The food is fantastic, and vegetarians are catered for. Wayan’s wife, Made, cooks it, and she also runs a cooking school. Details are on their website. 
The company picks you up at your hotel early in the morning (we had a 7am pick-up from Kuta) and drops you back in the afternoon. The tour price includes transport, the coffee plantation visit (where you sample fruit and hot drinks...and pooooo coffeeeeee), breakfast overlooking the volcano, everything you need for your bike ride, a guide, doting staff, and lunch at Wayan’s house and a tour of his home. The tour costs less for children.
There are other companies offering similar tours, but they include different things (some end at the safari park) and cater for different ages. A Google search will list them all so that you can make an informed decision about which company to use.

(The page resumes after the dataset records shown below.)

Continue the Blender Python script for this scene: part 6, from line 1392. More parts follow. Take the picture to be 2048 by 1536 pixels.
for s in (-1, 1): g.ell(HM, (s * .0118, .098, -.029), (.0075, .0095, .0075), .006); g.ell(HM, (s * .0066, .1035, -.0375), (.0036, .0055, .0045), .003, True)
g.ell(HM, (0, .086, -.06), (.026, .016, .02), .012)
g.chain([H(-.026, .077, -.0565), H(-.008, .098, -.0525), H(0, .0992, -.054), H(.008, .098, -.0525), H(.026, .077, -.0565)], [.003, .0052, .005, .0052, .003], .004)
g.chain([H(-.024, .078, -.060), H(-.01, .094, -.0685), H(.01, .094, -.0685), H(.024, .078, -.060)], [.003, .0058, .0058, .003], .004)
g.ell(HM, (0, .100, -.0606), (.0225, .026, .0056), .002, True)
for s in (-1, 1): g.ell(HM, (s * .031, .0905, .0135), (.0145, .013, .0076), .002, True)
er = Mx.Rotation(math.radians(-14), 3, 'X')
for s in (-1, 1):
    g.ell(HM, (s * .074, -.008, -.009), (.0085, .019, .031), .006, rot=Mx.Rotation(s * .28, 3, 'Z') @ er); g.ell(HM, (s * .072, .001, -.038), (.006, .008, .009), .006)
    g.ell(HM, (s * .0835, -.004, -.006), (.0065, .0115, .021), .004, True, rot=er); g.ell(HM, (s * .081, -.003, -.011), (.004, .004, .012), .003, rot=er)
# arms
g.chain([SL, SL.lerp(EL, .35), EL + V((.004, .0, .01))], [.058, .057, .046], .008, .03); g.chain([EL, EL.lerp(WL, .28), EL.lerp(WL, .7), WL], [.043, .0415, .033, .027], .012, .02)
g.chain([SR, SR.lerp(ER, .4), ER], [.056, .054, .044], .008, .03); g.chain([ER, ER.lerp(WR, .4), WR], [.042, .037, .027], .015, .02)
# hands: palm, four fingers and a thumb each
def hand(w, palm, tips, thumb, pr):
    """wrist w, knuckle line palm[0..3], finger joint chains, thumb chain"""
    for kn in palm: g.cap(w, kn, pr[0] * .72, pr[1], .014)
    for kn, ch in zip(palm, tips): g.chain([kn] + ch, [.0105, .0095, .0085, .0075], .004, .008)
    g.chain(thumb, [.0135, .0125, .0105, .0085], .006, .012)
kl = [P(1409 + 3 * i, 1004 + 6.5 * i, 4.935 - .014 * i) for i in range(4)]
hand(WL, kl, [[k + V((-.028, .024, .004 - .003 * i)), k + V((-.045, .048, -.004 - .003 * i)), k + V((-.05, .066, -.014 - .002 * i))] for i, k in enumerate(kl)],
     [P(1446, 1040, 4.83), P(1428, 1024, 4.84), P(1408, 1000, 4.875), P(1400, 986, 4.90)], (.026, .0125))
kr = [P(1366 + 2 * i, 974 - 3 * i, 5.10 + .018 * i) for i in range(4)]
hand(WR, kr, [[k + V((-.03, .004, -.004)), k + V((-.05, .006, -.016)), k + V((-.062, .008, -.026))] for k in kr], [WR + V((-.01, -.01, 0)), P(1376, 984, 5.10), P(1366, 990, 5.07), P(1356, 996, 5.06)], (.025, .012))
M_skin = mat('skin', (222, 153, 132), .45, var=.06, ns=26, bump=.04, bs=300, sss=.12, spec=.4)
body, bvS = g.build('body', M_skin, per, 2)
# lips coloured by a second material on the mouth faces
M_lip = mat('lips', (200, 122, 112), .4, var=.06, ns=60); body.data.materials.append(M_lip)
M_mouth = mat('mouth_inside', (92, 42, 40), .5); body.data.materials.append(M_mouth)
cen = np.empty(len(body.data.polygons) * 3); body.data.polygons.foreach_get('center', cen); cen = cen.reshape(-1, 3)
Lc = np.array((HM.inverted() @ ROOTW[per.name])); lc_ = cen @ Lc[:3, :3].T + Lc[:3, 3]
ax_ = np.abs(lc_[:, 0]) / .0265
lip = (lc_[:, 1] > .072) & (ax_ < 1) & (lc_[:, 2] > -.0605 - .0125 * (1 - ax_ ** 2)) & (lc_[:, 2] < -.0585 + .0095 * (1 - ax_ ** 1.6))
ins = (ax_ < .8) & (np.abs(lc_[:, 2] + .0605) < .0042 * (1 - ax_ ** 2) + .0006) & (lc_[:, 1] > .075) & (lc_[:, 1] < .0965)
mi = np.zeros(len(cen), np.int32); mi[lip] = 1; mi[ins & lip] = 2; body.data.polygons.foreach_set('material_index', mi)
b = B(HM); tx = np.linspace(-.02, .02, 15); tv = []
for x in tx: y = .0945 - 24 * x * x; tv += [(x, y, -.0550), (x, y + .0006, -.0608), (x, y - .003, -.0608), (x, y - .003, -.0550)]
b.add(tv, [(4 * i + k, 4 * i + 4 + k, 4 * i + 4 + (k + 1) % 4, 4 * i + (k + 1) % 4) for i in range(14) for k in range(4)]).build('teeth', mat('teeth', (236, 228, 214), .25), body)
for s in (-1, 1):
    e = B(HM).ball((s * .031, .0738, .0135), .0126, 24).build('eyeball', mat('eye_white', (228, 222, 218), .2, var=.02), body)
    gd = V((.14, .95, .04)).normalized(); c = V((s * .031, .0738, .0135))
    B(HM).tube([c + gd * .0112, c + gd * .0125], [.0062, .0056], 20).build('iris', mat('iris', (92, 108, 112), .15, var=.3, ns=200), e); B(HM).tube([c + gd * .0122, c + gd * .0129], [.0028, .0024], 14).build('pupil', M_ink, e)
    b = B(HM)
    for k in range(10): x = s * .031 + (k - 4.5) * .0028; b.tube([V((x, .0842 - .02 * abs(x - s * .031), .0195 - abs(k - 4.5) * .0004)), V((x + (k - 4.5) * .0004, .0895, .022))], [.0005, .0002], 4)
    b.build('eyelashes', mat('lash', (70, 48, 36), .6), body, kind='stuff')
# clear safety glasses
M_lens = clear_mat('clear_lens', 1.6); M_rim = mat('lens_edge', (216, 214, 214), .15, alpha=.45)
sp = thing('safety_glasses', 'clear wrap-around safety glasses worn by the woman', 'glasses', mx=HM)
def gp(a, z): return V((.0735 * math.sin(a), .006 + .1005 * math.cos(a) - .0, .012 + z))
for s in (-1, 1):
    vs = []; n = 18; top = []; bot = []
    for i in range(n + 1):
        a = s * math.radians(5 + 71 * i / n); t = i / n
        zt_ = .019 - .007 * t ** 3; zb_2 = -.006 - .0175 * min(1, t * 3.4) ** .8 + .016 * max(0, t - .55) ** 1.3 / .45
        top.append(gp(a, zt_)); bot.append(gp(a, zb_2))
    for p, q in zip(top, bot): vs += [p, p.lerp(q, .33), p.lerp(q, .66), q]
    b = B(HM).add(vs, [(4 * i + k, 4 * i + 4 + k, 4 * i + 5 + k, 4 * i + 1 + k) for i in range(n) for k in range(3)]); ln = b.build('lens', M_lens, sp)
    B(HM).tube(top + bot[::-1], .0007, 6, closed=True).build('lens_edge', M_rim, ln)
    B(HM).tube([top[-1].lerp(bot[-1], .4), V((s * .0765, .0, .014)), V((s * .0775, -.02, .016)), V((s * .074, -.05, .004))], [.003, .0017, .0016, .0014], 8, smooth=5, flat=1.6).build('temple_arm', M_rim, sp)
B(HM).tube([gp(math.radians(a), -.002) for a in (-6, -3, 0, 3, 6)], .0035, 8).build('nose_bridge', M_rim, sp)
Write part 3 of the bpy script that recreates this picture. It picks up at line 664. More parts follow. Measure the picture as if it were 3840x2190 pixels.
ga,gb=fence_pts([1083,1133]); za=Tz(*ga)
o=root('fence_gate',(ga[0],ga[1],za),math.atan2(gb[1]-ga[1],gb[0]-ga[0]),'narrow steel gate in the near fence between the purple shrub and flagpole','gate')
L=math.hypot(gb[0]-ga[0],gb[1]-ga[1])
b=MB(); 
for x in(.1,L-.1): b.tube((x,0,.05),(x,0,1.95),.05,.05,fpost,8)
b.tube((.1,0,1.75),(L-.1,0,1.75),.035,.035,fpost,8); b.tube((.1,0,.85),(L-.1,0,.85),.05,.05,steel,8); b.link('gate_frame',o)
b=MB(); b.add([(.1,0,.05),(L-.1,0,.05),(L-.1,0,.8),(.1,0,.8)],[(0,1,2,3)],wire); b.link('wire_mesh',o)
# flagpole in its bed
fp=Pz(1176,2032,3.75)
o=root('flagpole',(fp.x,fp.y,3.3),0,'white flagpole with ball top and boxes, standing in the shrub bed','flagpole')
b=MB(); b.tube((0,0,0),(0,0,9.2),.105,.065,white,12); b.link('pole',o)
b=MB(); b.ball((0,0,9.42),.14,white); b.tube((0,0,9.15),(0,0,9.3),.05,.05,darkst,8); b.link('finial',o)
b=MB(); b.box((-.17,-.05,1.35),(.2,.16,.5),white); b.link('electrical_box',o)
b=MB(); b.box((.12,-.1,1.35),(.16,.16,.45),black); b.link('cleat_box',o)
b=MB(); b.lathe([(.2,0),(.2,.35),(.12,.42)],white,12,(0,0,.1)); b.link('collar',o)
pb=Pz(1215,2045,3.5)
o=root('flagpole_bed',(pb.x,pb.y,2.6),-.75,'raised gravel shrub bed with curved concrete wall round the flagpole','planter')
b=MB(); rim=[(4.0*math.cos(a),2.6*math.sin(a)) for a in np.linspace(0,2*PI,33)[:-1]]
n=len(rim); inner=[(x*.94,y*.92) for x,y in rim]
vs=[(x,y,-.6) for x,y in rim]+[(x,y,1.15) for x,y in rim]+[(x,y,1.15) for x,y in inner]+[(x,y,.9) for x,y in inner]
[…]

If you are keen on doing a tour with Bali Bike-Baik, I recommend contacting Wayan directly, otherwise hotels might talk you into using a different company. I contacted Wayan via email prior to leaving home, and called him from Bali to confirm our tour date. You’d need to stress that you have children, and stipulate their ages and whether they’d need a bike to themselves or a child seat. That way staff can get your bikes ready prior to your arrival.
The website is . Wayan’s email link is on the website. He answered my emails swiftly.
It might be an idea to take a plastic bag if your child experiences motion sickness. Our mini-bus drove around some winding roads near Ubud, and our five-year-old got sick unexpectedly. Luckily we had a plastic bag. (Tip: take a large zip-lock bag. You can seal up the vomit in a neat, tidy little package with no spillage ;) ) Wayan was great. He offered our son bananas to help him feel better, and supplied us with a small bucket lined with a plastic bag to use on the bus for the rest of the day. Luckily the fresh air on the bike ride pepped our son up.
I would highly recommend this company. The tour was fun, well-run, supported the local economy, and provided a lot of cultural insight into Bali and its customs and religion. And I loved finishing at Wayan’s house. It was a unique Balinese experience and a great way to end a bike ride through Bali.